Ainda tenho esperanças que eles se compenetrem

(**) Ao falar, no vídeo, da Operação Satiagraha, o ex-governador Ciro Gomes fez confusão com nomes e situações. Referiu-se a um procurador que teria sido afastado, citando Joaquim Fernandes de Souza que teria sido expulso da Procuradoria. Na verdade ele parece se referir ao procurador Luiz Francisco Fernandes de Souza, afastado por 45 dias pelo Conselho Nacional do Ministério Público, após representação de Eduardo Jorge Caldas Pereira, ex-secretário-geral da Presidência, na gestão de Fernando Henrique Cardoso. Já o principal procurador da Operação Satiagraha foi Rodrigo de Grandis, que continua atuando no MPF. O juiz do caso, hoje desembargador do TRF-3 (São Paulo e Mato Grosso do Sul), é Fausto Martin De Sanctis.

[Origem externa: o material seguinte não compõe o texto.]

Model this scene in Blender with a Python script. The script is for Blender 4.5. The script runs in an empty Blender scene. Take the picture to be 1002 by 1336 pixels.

(***) Reeditado às 21H40 para retirar a citação, errada, de que Ciro Gomes foi ministro de Dilma Rousseff. Na verdade, não foi. Ele ocupou o ministério de Itamar Franco (Fazenda, setembro de 1985 a janeiro 1985) e de Lula (Integração Nacional, janeiro de 2003 a março de 2006). Aos leitores peço desculpa pelo erro e agradeço aos que me alertaram.

amaerico-vermelho * A entrevista contou com a participação especial de Maurício Dias, colunista e editor da revista CartaCapital. A edição dos vídeos teve a ajuda de Américo Vermelho, da Luz e Sombra fotografias e vídeo. A ambos, renovo o meu agradecimento

10 Comentários

  1. oscar disse:

    fora pmdb, fora pt, fora psdb…corruptos, ladrões,…O temer diz que não há dinheiro, colocam o teto de gastos, ZERO de investimentos na educação, ZERO na saúde…pois dizem não haver dinheiro. Entretanto MALAS com milhões de reais circulam por aqui e por alí, enchendo os bolsos dos políticos deste país. QUE CRISE É ESSA?…Mentirosos, salafrários….

  2. Marcia disse:

    Um candidato a altura do tamanho do Brasil. Conhece nosso país como nenhum outro político. Eh preparado, bem qualificado e não podemos fechar os olhos para a grande verdade: eh o melhor nome para a presidência do Brasil.
    Admiro demais o político q passou por vários cargos: prefeito de Fortaleza, governador do Ceará, deputado estadual, deputado federal, ministro da fazenda, ministro da integração, secretário da saúde de Fortaleza, professor universitário etc
    Um abraço ao Ciro Gomes

  3. JOÃO BATISTA disse:

    Antes de tudo, antecipo que sou mineiro e não votei em Ciro quando ele foi candidato a presidente, mas votarei com gosto e proporei a quantos eu puder o voto nele na próxima eleição. Ciro é um grande político, que reúne experiência, bem sucedida e imaculada, na gestão pública como prefeito, governador, ministro da fazenda e ministro de integração, além de deputado estadual e deputado federal. Portanto, conhece por dentro os meandros do executivo e o legislativo. Jovem para resistir ao modelo de conciliação que levou ao golpe e maduro para enfrentar os grandes temas, está preparado para formar um governo que reúna as diferentes correntes políticas em torno de si, sem se deixar enredar por políticos tradicionais viciados de esquerda ou de centro. É Ciro!

  4. Allex disse:

    É muito fácil, cômodo e até oportunista você esculhambar o pt agora, Ciro Gomes. Quero ver é governar sem o pmdb (pelo menos até antes de todo esse circo de horrores), sem ceder cargos, sem fazer acordos para conseguir um mínimo de governabilidade. Outra coisa: você fala, fala, fala, mas não participa de nenhum ato pelas diretas, contra as reformas do temeroso, contra os abusos do judiciário.

  5. Ricardo Ernesto Vasquez Beltrão disse:

    Sempre bom ouvir e ler sobre Ciro Gomes, um grande quadro da esquerda brasileira, liderança destemida, esperança para 2018 (ou 2017?) para reconstituir o pacto democrático, e lançar o país a um novo patamar de desenvolvimento econômico voltado para a justiça social.